When interviews include quantitative assessment tools such as scoresheets, then you need to make sure you provide them with what they need to ‘check the boxes off’. Such scoring does usually have a qualitative overlay that benefits from how socially competent you were.

Personality & Process

Bring the right people to tell your story. An important part of this is whether they interview well or not. Don’t bring people that don’t interview well unless you can put them in a place where they can be their best. Sometimes subject area experts are essential… even if their social skills aren’t ideal. They might just need more practice.

Focus on illustrating that you have an integrated team. This gets easy when you have pre-existing relationships. When you don’t, make sure you take the time to have your team members get to know each other.
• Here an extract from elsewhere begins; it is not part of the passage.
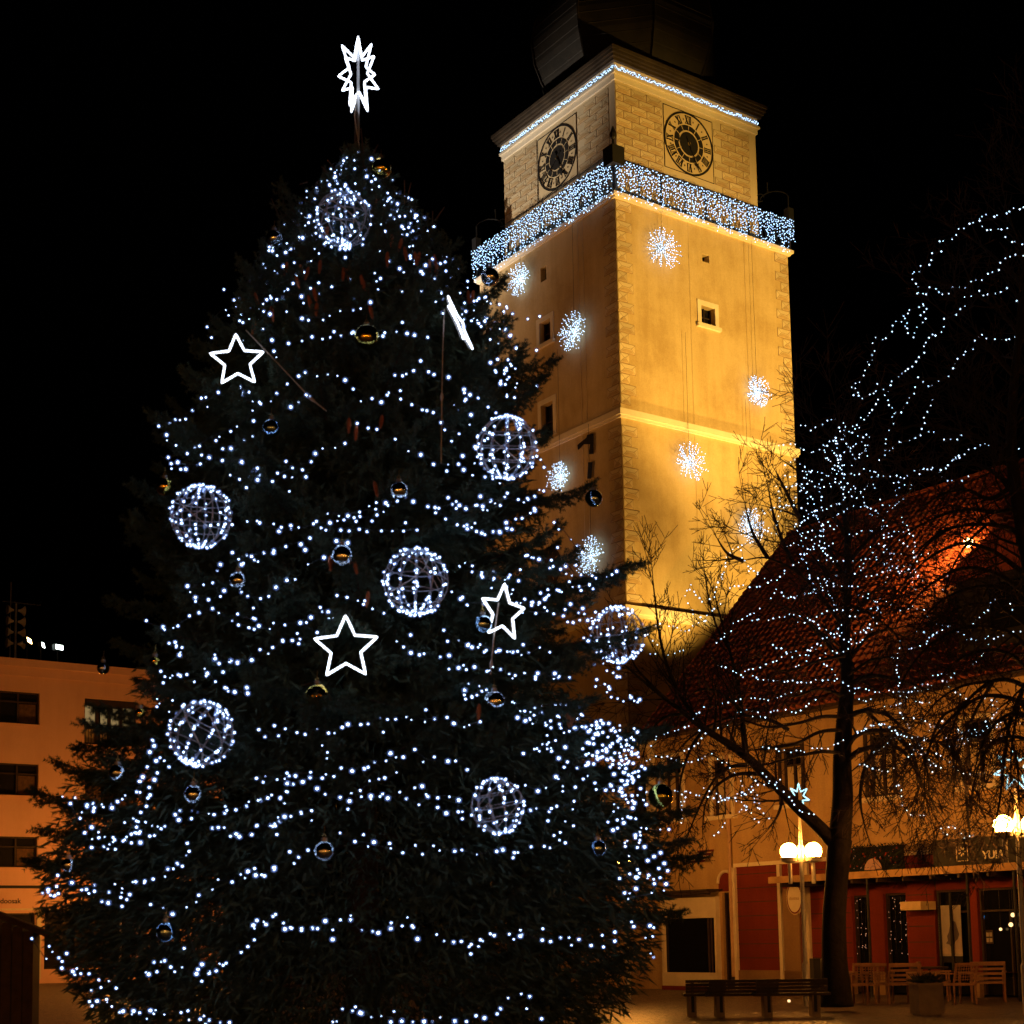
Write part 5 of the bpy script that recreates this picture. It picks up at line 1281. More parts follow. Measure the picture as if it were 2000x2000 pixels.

This allows you to find the places during an interview where your team can speak about one another to illustrate such integration and a comfort in interaction.

Flow & Segues

With a rehearsed presentation there should be an easily followed and logical flow that is reinforced by good segue ways. As mentioned earlier, your interview should tell a story with a connected start, middle and end.

Message, message, message

Each part of your presentation should reinforce your themes. It doesn’t hurt to be explicit and explain how each part of your story relates to the whole message that you are providing.

Summary

Well. That’s about it. The key to all of this is to do your best to understand your client and what they need and want to get out of an interview. Then, it’s about good communication skills, psychology… and illustrating that you are the team that will deliver a product on scope, schedule and budget with a clear process. And if all goes well, that you are the team that will make it smooth, painless and as fun as is appropriate.